**GIVEN REQUEST**
Transcribe everything in the data word for word. Pictures are left out.

---------- GIVEN DATA

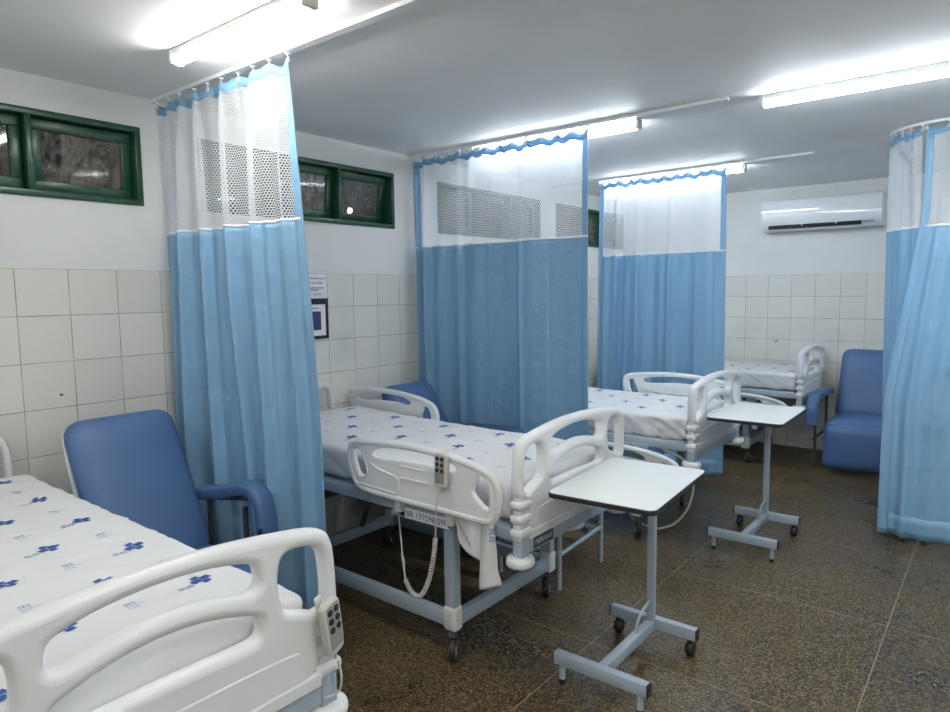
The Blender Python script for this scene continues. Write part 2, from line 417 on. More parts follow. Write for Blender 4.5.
def curtain(name, path, zseam, zbot, nh, fold, label, shift=None, group='blue and white bed curtains', ztop=None, sh_top=None, edges=(1, 1)):
    """path: plan polyline at the top. fold(q, t): sideways offset, q = 0..1 across, t = 0 top .. 1 bottom.
    shift(q, t): plan displacement vector."""
    ztop = ztop or H - .034
    f, L = path_fn(path); cx, n0 = f(L / 2)
    r = empty(name, (path[0][0], path[0][1], 0), label=label, cat='curtain', group=group); org = Vector((path[0][0], path[0][1], 0))
    HB = .042; nu = max(140, int(L * 190))
    def pos(q, z):
        t = (ztop - z) / (ztop - zbot); p_, n = f(q * L)
        # header dips between hooks
        hk = q * (nh - 1); dip = math.sin(PI * (hk % 1)) ** 2 * .013 * max(0, 1 - t * 5)
        if int(hk) % 3 == 2: dip *= 1.5
        top = .016 * math.sin(PI * hk) * math.exp(-t * 7)
        off = fold(q, t) * (1 - .75 * math.exp(-t * 16)) + top
        sh = shift(q, t) if shift else Vector((0, 0))
        return Vector((p_.x + n.x * off + sh.x, p_.y + n.y * off + sh.y, z - dip)) - org
    def strip(z0, z1, nz, m, nm, q0=0., q1=1., uv=False, push=0., thick=.0):
        bm = NB(); ul = bm.loops.layers.uv.new('UVMap'); a, b = int(q0 * nu), max(int(q1 * nu), int(q0 * nu) + 2)
        g = []; 
        # length along the cloth for the net pattern
        for i in range(a, b + 1):
            q = i / nu; colm = []
            for j in range(nz + 1):
                z = z0 + (z1 - z0) * j / nz; p_ = pos(q, z)
                if push: p_ = p_ + Vector((*(f(q * L)[1] * push), 0))
                colm.append(p_)
            g.append(colm)
        acc = [0.]
        for i in range(1, len(g)): acc.append(acc[-1] + (g[i][nz // 2] - g[i - 1][nz // 2]).length)
        V = [[bm.verts.new(p_) for p_ in c] for c in g]
        for i in range(len(g) - 1):
            for j in range(nz):
                fc = bm.faces.new((V[i][j], V[i + 1][j], V[i + 1][j + 1], V[i][j + 1]))
                for l, (ii, jj) in zip(fc.loops, ((i, j), (i + 1, j), (i + 1, j + 1), (i, j + 1))): l[ul].uv = (acc[ii], z0 + (z1 - z0) * jj / nz)
        o = finish(bm, nm, m, r, angle=180)
        if thick:
            md = o.modifiers.new('thickness', 'SOLIDIFY'); md.thickness = thick; md.offset = 0
        return o
    strip(ztop - HB, zseam, 16, M['net'], 'netting')
    strip(ztop, ztop - HB, 2, M['curtain'], 'header_tape', thick=.003)
    strip(zseam, zbot, 60, M['curtain'], 'blue_panel', thick=.003)
    strip(zseam + .007, zseam - .005, 2, M['net_hem'], 'seam_band', thick=.005)
    e = .04 / L
    if edges[0]: strip(ztop - HB, zbot, 60, M['curtain'], 'side_hem', 0, e, push=0., thick=.005)
    if edges[1]: strip(ztop - HB, zbot, 60, M['curtain'], 'side_hem', 1 - e, 1, push=0., thick=.005)
    strip(zbot + .13, zbot, 3, M['curtain'], 'bottom_hem', thick=.0045)
    hook = None
    for i in range(nh):
        q = i / (nh - 1); p_ = pos(q, ztop - .012)
        if hook is None:
            bm = NB(); box(bm, (-.006, -.010, .022), (.006, .010, .029), .002); tube(bm, [(0, 0, .024), (0, 0, .018), (.004, 0, .012), (.006, 0, .0), (0, 0, -.008), (-.006, 0, .0)], .0028, 6)
            cyl(bm, (0, -.004, .0), (0, .004, .0), .009, 12)
            hook = finish(bm, 'hook', M['plastic'], r); hk = hook
        else:
            hk = hook.copy(); COL.objects.link(hk); hk.parent = r
        hk.location = p_
    return r
M['net_hem'] = mat('white seam tape', (.8, .82, .86), .7)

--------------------

**TASK OUTPUT**
The Blender Python script for this scene continues. Write part 2, from line 417 on. More parts follow. Write for Blender 4.5.
def curtain(name, path, zseam, zbot, nh, fold, label, shift=None, group='blue and white bed curtains', ztop=None, sh_top=None, edges=(1, 1)):
    """path: plan polyline at the top. fold(q, t): sideways offset, q = 0..1 across, t = 0 top .. 1 bottom.
    shift(q, t): plan displacement vector."""
    ztop = ztop or H - .034
    f, L = path_fn(path); cx, n0 = f(L / 2)
    r = empty(name, (path[0][0], path[0][1], 0), label=label, cat='curtain', group=group); org = Vector((path[0][0], path[0][1], 0))
    HB = .042; nu = max(140, int(L * 190))
    def pos(q, z):
        t = (ztop - z) / (ztop - zbot); p_, n = f(q * L)
        # header dips between hooks
        hk = q * (nh - 1); dip = math.sin(PI * (hk % 1)) ** 2 * .013 * max(0, 1 - t * 5)
        if int(hk) % 3 == 2: dip *= 1.5
        top = .016 * math.sin(PI * hk) * math.exp(-t * 7)
        off = fold(q, t) * (1 - .75 * math.exp(-t * 16)) + top
        sh = shift(q, t) if shift else Vector((0, 0))
        return Vector((p_.x + n.x * off + sh.x, p_.y + n.y * off + sh.y, z - dip)) - org
    def strip(z0, z1, nz, m, nm, q0=0., q1=1., uv=False, push=0., thick=.0):
        bm = NB(); ul = bm.loops.layers.uv.new('UVMap'); a, b = int(q0 * nu), max(int(q1 * nu), int(q0 * nu) + 2)
        g = []; 
        # length along the cloth for the net pattern
        for i in range(a, b + 1):
            q = i / nu; colm = []
            for j in range(nz + 1):
                z = z0 + (z1 - z0) * j / nz; p_ = pos(q, z)
                if push: p_ = p_ + Vector((*(f(q * L)[1] * push), 0))
                colm.append(p_)
            g.append(colm)
        acc = [0.]
        for i in range(1, len(g)): acc.append(acc[-1] + (g[i][nz // 2] - g[i - 1][nz // 2]).length)
        V = [[bm.verts.new(p_) for p_ in c] for c in g]
        for i in range(len(g) - 1):
            for j in range(nz):
                fc = bm.faces.new((V[i][j], V[i + 1][j], V[i + 1][j + 1], V[i][j + 1]))
                for l, (ii, jj) in zip(fc.loops, ((i, j), (i + 1, j), (i + 1, j + 1), (i, j + 1))): l[ul].uv = (acc[ii], z0 + (z1 - z0) * jj / nz)
        o = finish(bm, nm, m, r, angle=180)
        if thick:
            md = o.modifiers.new('thickness', 'SOLIDIFY'); md.thickness = thick; md.offset = 0
        return o
    strip(ztop - HB, zseam, 16, M['net'], 'netting')
    strip(ztop, ztop - HB, 2, M['curtain'], 'header_tape', thick=.003)
    strip(zseam, zbot, 60, M['curtain'], 'blue_panel', thick=.003)
    strip(zseam + .007, zseam - .005, 2, M['net_hem'], 'seam_band', thick=.005)
    e = .04 / L
    if edges[0]: strip(ztop - HB, zbot, 60, M['curtain'], 'side_hem', 0, e, push=0., thick=.005)
    if edges[1]: strip(ztop - HB, zbot, 60, M['curtain'], 'side_hem', 1 - e, 1, push=0., thick=.005)
    strip(zbot + .13, zbot, 3, M['curtain'], 'bottom_hem', thick=.0045)
    hook = None
    for i in range(nh):
        q = i / (nh - 1); p_ = pos(q, ztop - .012)
        if hook is None:
            bm = NB(); box(bm, (-.006, -.010, .022), (.006, .010, .029), .002); tube(bm, [(0, 0, .024), (0, 0, .018), (.004, 0, .012), (.006, 0, .0), (0, 0, -.008), (-.006, 0, .0)], .0028, 6)
            cyl(bm, (0, -.004, .0), (0, .004, .0), .009, 12)
            hook = finish(bm, 'hook', M['plastic'], r); hk = hook
        else:
            hk = hook.copy(); COL.objects.link(hk); hk.parent = r
        hk.location = p_
    return r
M['net_hem'] = mat('white seam tape', (.8, .82, .86), .7)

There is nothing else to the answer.